Dunkerque, France – the “spirit of Dunkirk”

We left Scheveningen in the Netherlands prior to dawn for the sail to Dunkerque, France. We started out motoring with the current, then began sailing on a nice reach in about 15 knots of wind as the sun came up. There was some chop in the seas and the wind went behind us. We tried our new reaching asymmetric spinnaker, the A3. Bill determined it was the wrong sail, too flat for the 140 true wind angle. Later, we tried the gennaker, which was a much better sail for the conditions. But the windspeed went down to below 10 knots and was too light if we wanted to make Dunkirk by nightfall – we had enough of getting into new marinas in the dark. We motor-sailed for a while and we tried the gennaker again when the wind built, but in hoist the sheet extension spectra line broke.
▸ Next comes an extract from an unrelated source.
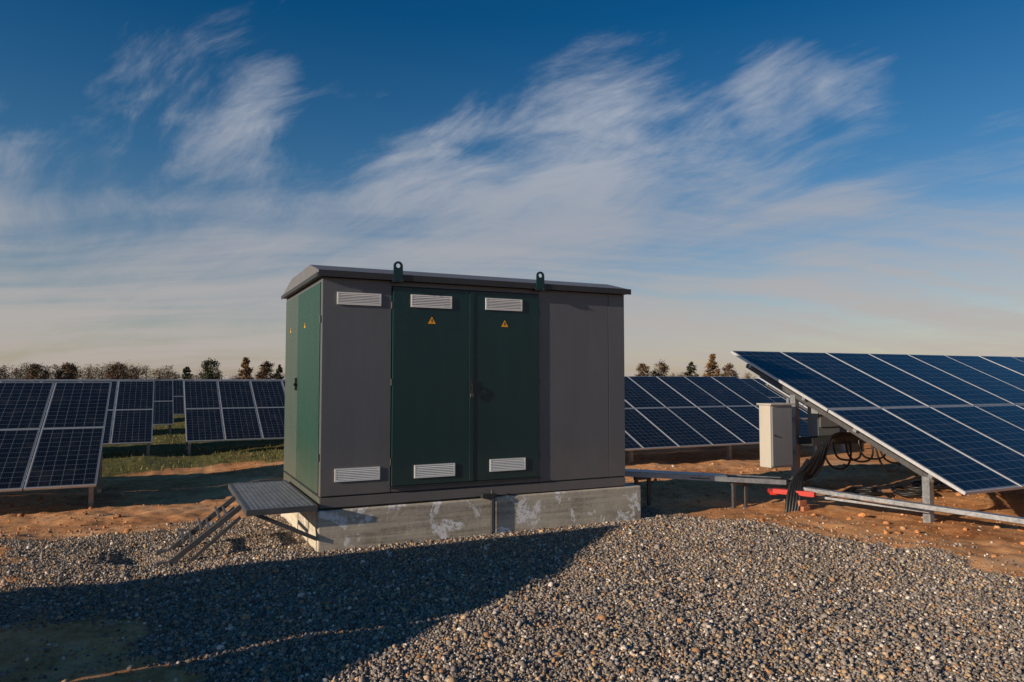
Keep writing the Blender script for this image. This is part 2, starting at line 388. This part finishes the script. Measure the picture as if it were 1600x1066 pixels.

We could have just tied a bowline, but we wanted to inspect the full line and decided to take it down. We did the rest of the trip alternating between motorsailing and sailing with main and jib.

On our way to Dunkirk strumming the Ukulele

The entrance to Dunkerque is through a west or a east channel as it is surrounded by shallows. One section was questionably shallow on our chart, so we went sails down and slow – added drama but it was fine. The arrival in the evening to the marina was fairly straightforward.

In the harbor at Dunkirk at night

Dunkerque sits on the French side of the Straits of Dover across the English Channel. It is a very tidal region. We explored the WWII museum documenting Operation Dynamo in 1940. Pretty amazing story of hundreds of thousands of British and French troops being surrounded and evacuating from the beaches of Dunkerque. Several of the stories included loading the soldiers on one boat for departure, then the boat being sunk by German subs or aircraft, then the soldiers being loaded onto another boat, which was also attacked.

WW2 museum
Bike soldiers display
Layout of Operation Dynamo

The part of the story that really struck us was that the British asked private recreational boaters to go to Dunkirk and help evacuate soldiers in the midst of what must have been total chaos. The drafting of civilian ships shows the desperation of the time. Many hundreds of private boats participated. We envisioned Verbena being called to action to rescue soldiers. Ben thought we would go but would have a hard time getting across the shallows with our 3 meter draft, which is a good point. I also think our sails would be a pretty large target for enemy aircraft. But nonetheless we felt the “spirit of Dunkirk” and would give it a go!

Vera and Ben at monument on the beach

The beach is now a board walk and has many restaurants. Because it is so tidal, mussels (“moules and frites”) were the dish of Dunkerque, which Bill and I enjoyed on the beach.